Friday, September 27, 2019

Eakinomics: As Goes California, So Goes the Nation

At least that is what Xavier Becerra asserts. Perhaps he's right, but there are big implications if this is true. The most recent event is a new answer to the question: when is someone an employee, and when are they a contract worker? AAF’s Isabel Soto has an analysis, but here’s the short version.

Until just recently, this question was decided using the “Borello standard,” a multi-pronged approach that uses factors like method of payment, investment in equipment, length of time that duties are performed, and — critically — whether the employer has the right to control the worker or how the work is done.

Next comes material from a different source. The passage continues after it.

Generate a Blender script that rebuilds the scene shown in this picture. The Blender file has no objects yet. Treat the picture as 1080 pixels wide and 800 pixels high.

But California Governor Gavin Newsom recently signed into law Assembly Bill 5 (AB5), which asserts that all workers are employees unless they pass a three-pronged "ABC test":
1. The worker is free from the control and direction of the hirer in connection with the performance of the work, both under the contract and for the performance of such work;
2. The worker performs work that is outside the usual course of the hiring entity’s business; and
3. The worker is customarily engaged in an independently established trade, occupation, or business of the same nature as the work performed for the hiring entity.
 
The basic spirit motivating the law is that employers are systematically classifying workers as contract workers instead of employees in order to cut costs.

The implications are huge, however, if ABC became the law of the whole United States. The impact is not limited to tech companies, especially Uber and Lyft, which got the attention in the California debate. Tech represents only a small portion of those companies that would be affected by national reclassification. According to Soto, “jobs enabled by online platforms made up only 1 percent of all jobs in 2017, but 10.1 percent of all workers are in alternative work arrangements. Of those alternative workers, nearly 70 percent are independent contractors. Industries that stand to witness the most significant impact from a nationwide reclassification of workers include construction (23 percent), professional and business services (18 percent), and financial activities (11 percent).” Moreover, those workers contribute over $1.6 trillion, or 8.5 percent of GDP.

Changing the rules of the game on something bigger than the Great Recession is no small matter. Will the nation go as California has gone?